» What is needed
Your task is to copy each line that has the word "picture".

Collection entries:
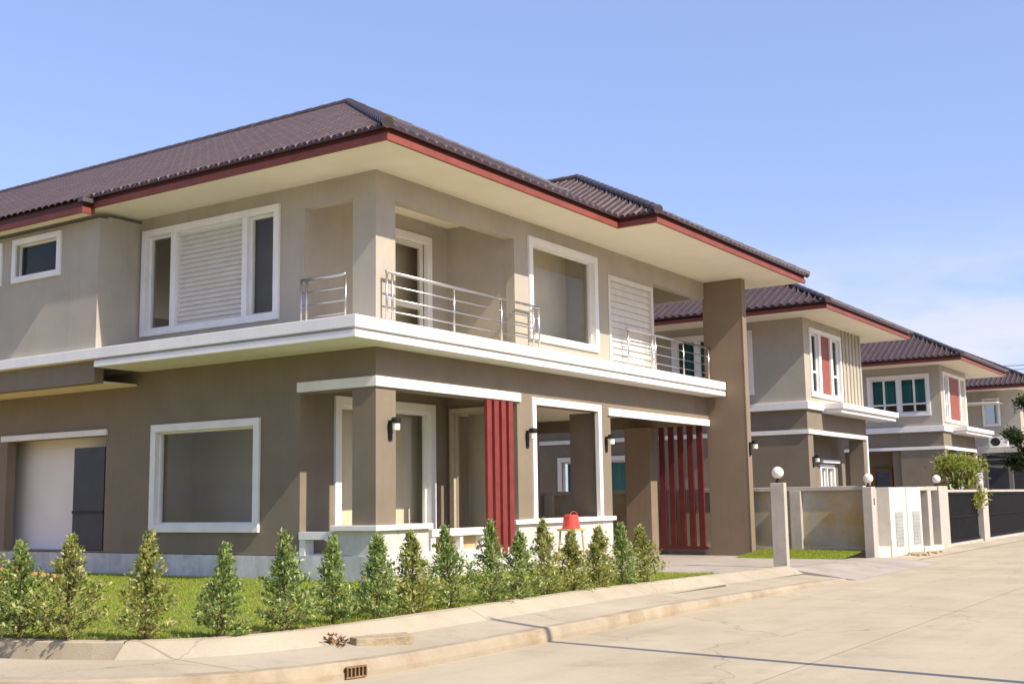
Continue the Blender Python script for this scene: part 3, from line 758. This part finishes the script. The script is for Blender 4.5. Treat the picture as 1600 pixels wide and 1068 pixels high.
# ------------------------------------------------------------------ neighbours
def neighbour(yc, label, third=False):
    r = thing('house', label, 'house', (0, yc, 0))
    t = .2; L = 6.3; e = yc + L
    def Y(a): return yc + a
    # upper walls
    u = MB()
    lh = [(-2.95, -.56, 4.62, 6.2)] if third else [(-4.28, -1.76, 4.5, 6.26)]
    u.wall('y', yc, t, -10, 0, 4.0, H, lh)
    u.wall('x', 0, t, Y(t), Y(5.7 if not third else 4.7), 4.0, H, [(Y(.6), Y(3.4), 4.4, 6.3)])
    u.wall('x', -.9, t, Y(3.6), e, 4.0, H)
    u.wall('y', e, t, -10, -.9, 4.0, H)
    u.build('upper_wall', 'upper', r)
    MB().box(-9.5, -.3, Y(2.6), Y(2.7), 4.1, H).build('upper_room', 'room', r)
    # lower walls
    l = MB()
    if third:
        l.wall('y', yc, t, -1.8, 0, -.2, 3.85); l.wall('y', yc + 1.6, t, -10, -1.8, -.2, 3.85, [(-3.4, -2.75, .4, 2.3)])
        l.box(-10, -1.8, yc + .02, yc + .2, 3.25, 3.85)
    else:
        l.wall('y', yc, t, -10, 0, -.2, 3.85, [(-8.65, -6.12, .9, 2.5)])
    l.wall('x', 0, t, Y(t), Y(5.8), 3.1, 3.85)
    l.box(-.35, 0, Y(t), Y(.45), -.2, 3.1); l.box(-.5, -.01, Y(5.45), Y(5.8), -.2, 3.1)
    l.wall('x', -.95, t, Y(t), e, -.2, 3.6, [(Y(3.7), Y(5.0), .9, 2.2)])
    l.build('lower_wall', 'lower', r)

    MB().box(-10, -.03, Y(.2), Y(6.2), 3.72, 3.95).build('floor_slab', 'soffit', r)
    MB().box(-.94, -.21, Y(.21), Y(5.8), 3.35, 3.4).build('porch_ceiling', 'soffit', r)
    # trim
    tr = MB().box(-10 if not third else -10, .05, Y(-.05), Y(0), 3.10, 3.23).box(0, .05, Y(0), Y(5.82), 3.10, 3.23).box(-.02, .04, Y(5.70), Y(5.84), -.2, 3.10)
    tr.build('white_beam', 'white', r)
    sb = MB().box(-10, .1, Y(-.14), Y(0), 3.84, 4.07).box(0, .1, Y(0), Y(1.3), 3.84, 4.07)
    sb.box(0, .70, Y(1.3), Y(7.4 if not third else 6.6), 3.90, 4.07); sb.build('balcony_slab', 'white', r, bevel=.01)
    MB().box(0, .62, Y(1.38), Y(7.3 if not third else 6.5), 3.78, 3.90).build('slab_step', 'white', r)
    # windows
    if third:
        w = window(r, 'y', yc, -3.07, -.44, 4.52, 6.3, fw=.13, mulls=((-1.80, -1.70),), bars=(5.05,), sash=.07)
        MB().box(-2.42, -2.34, Y(.06), Y(.13), 4.65, 6.17).box(-1.15, -1.07, Y(.06), Y(.13), 4.65, 6.17).build('sash', 'white', w)
        MB().box(-2.9, -.6, Y(.3), Y(.34), 5.1, 6.2).build('curtain', 'curtain', w)
    else:
        w = window(r, 'y', yc, -4.40, -1.64, 4.37, 6.38, fw=.13, mulls=((-3.6, -3.5), (-2.55, -2.45)), bars=(5.0,), sash=.06)
        MB().box(-4.2, -1.8, Y(.3), Y(.34), 4.5, 6.26).build('curtain', 'curtain', w)
        w = window(r, 'y', yc, -8.80, -5.98, .80, 2.65, fw=.14, sash=.06, mulls=((-7.45, -7.35),))
        MB().box(-8.6, -6.1, Y(.3), Y(.34), .9, 2.5).build('curtain', 'curtain', w)
    a0, a1 = (.45, 3.45) if not third else (.35, 4.35)
    w = window(r, 'x', 0, Y(a0), Y(a1), 4.25, 6.38, fw=.13, mulls=((Y(a0 + .85), Y(a0 + 1.05)), (Y(a1 - 1.05), Y(a1 - .85))), bars=(5.05,), sash=.06, pane='dglass')
    MB().box(-.08, -.03, Y(a0 + 1.05), Y(a1 - 1.05), 4.36, 6.26).build('red_panel', 'panel_red', w)
    MB().box(-.3, -.26, Y(a0 + .1), Y(a1 - .1), 4.36, 6.26).build('curtain', 'curtain', w)
    if not third:
        for k in range(6):
            y = Y(3.62 + k * .36)
            MB().box(-.1, .04, y, y + .12, 4.07, H).build('wall_slat', 'upper', r)
    # porch: framed window with awning board, white door frame
    w = window(r, 'x', -.95, Y(3.62), Y(5.1), .85, 2.28, fw=.12, sash=.06, mulls=((Y(4.32), Y(4.40)),))
    MB().box(-1.3, -1.25, Y(3.72), Y(5.0), .9, 2.2).build('curtain', 'curtain', w)
    MB().box(-.95, -.75, Y(3.5), Y(5.2), 2.32, 2.42).build('lintel', 'white', r)
    if third:
        MB().box(-3.5, -3.38, Y(1.5), Y(1.6), -.1, 2.4).box(-2.75, -2.63, Y(1.5), Y(1.6), -.1, 2.4).box(-3.38, -2.75, Y(1.5), Y(1.6), 2.25, 2.4).build('door_frame', 'brownd', r)
        MB().box(-2.2, -1.85, Y(.21), Y(.4), -.2, 3.2).build('porch_column', 'lower', r)
        MB().box(-4.6, -4.25, Y(.21), Y(.4), -.2, 3.2).build('porch_column', 'lower', r)
    else:
        MB().box(-.42, -.36, Y(.46), Y(1.2), -.1, 2.75).build('door_leaf', 'brownd', r)
        MB().box(-.44, -.34, Y(1.2), Y(1.32), -.1, 2.85).box(-.44, -.34, Y(.46), Y(1.2), 2.75, 2.85).build('door_frame', 'white', r)
    wall_lamp(r, 'x', 0, Y(.33), 2.35)
    # roof
    o0, o1 = -1.3, 7.5
    MB().box(-11, 1.15, Y(o0 + .05), Y(o1 - .05), H, H + .03).build('soffit', 'soffit', r)
    fascia_run(r, [((-11, Y(o0)), (1.2, Y(o0)), (0, -1)), ((1.2, Y(o0)), (1.2, Y(o1)), (1, 0))], H, 6.84, None)
    hip_roof(r, -11, 1.26, Y(o0 - .06), Y(o1 + .06), 6.81, .53, far=True)
    neighbour.last = r
    return r
neighbour(20.0, 'two-storey beige house just behind the grey boundary wall, with vertical slats upstairs')
neighbour(36.5, 'two-storey beige house third along the street, behind the yellow-green garden tree', third=True)

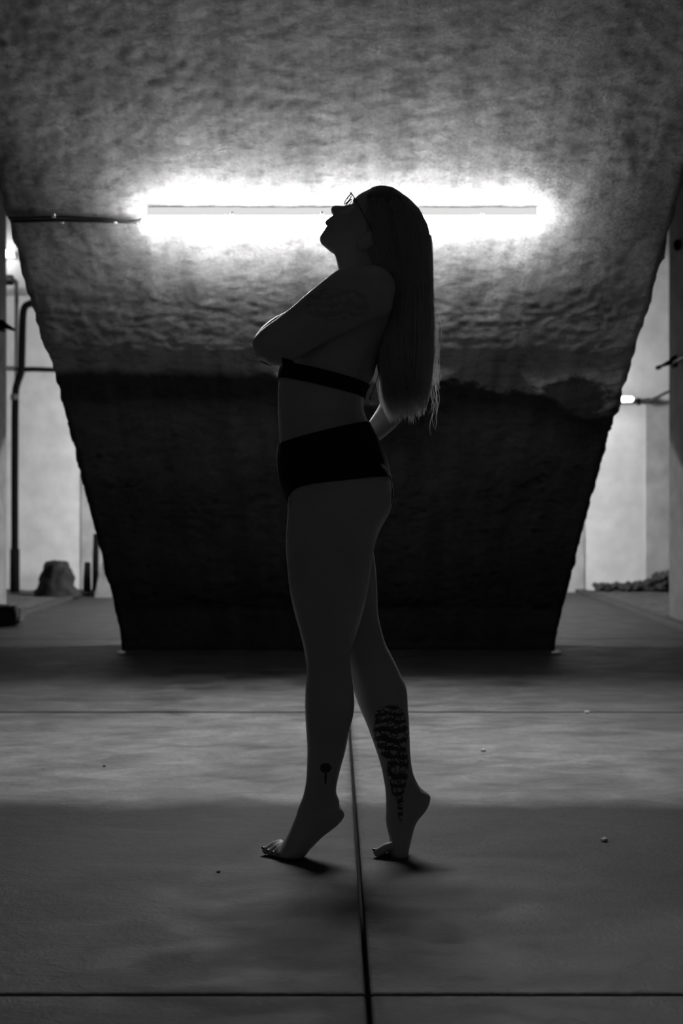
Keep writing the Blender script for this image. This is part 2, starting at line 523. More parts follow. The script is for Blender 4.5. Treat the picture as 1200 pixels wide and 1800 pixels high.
# dark sack / boulder on the left
def sackf(c):
    t = (c.z+1)/2
    c0 = c.copy(); q_ = math.hypot(c.x, c.y) or 1; c = Vector((c.x/q_, c.y/q_, c.z)) if abs(c.z) < .8 else c; wd = .20*(1-t)+.075*t; wd *= 1+.10*mn.noise(c0*3)
    x = c.x*wd*1.25+.015*t; y = c.y*wd
    z = .36*min(1, max(0, (t-.08)*1.2))
    if t > .3 and t < .5: x *= .9
    p = Vector((x, y, z)); p += c*.035*mn.noise(c*2.3+Vector((3, 1, 0)))
    p.z = max(0, p.z)
    return p
o = lump('rubbish_sack', sackf, M_sack, 4); o.location = (P(105, 1045, 13.9).x, 13.75, 0.0)
o.data.polygons.foreach_set('use_smooth', [True]*len(o.data.polygons))
tag(o, 'dark lumpy sack slumped on the floor at the far left wall', 'sack')
# low dark block at the foot of the left post
root = None
def blockf(c):
    q = Vector([math.copysign(abs(a)**.35, a) for a in c])
    return Vector((q.x*.17, q.y*.12, (q.z+1)*.075))+c*.02*mn.noise(c*2.1)
o = lump('concrete_block', blockf, M_dark, 3); o.location = (P(2, 1090, 10.7).x, 10.68, 0.01)
tag(o, 'low dark block lying in front of the left concrete post', 'block')

# brackets on the posts
def bracket(px, py, Y, s, label):
    root = empty('wall_bracket', P(px, py, Y))
    tube_obj('arm', [(-s*.09, .02, .045), (-s*.04, 0, .012), (s*.02, -.01, -.015)], [.028, .020, .010], M_pipe, root, 8)
    bm = bmesh.new(); box(bm, -s*.09-.012, -s*.09+.012, .0, .10, -.02, .07, .004, 1); bm_obj('plate', bm, M_pipe, root)
    tag(root, label, 'bracket')
bracket(22, 577, 10.97, 1, 'dark pointed bracket on the left concrete post')
bracket(1167, 640, 10.97, -1, 'dark bracket with cable on the right concrete post')
root = empty('sagging_cable', P(1160, 640, 10.9))
tube_obj('cable', [P(x, y, D_)-root.location for x, y, D_ in ((1156, 646, 11.3), (1170, 640, 11.27), (1180, 638, 11.02), (1190, 633, 10.84), (1204, 626, 10.6))], .011, M_cable, root, 8, 4)
tube_obj('cable_end', [P(1154, 647, 11.33)-root.location, P(1160, 645, 11.3)-root.location], .018, M_cable, root, 8)
tag(root, 'short black cable crossing the right concrete post at its bracket', 'cable')
root = empty('wall_cable', P(1140, 703, 14.6))
tube_obj('cable', [P(x, y, 14.6)-root.location for x, y in ((1085, 705), (1107, 704), (1120, 706), (1135, 706), (1150, 701), (1163, 694), (1180, 686))], .016, M_pipeg, root, 8, 4)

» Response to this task
Continue the Blender Python script for this scene: part 3, from line 758. This part finishes the script. The script is for Blender 4.5. Treat the picture as 1600 pixels wide and 1068 pixels high.
Keep writing the Blender script for this image. This is part 2, starting at line 523. More parts follow. The script is for Blender 4.5. Treat the picture as 1200 pixels wide and 1800 pixels high.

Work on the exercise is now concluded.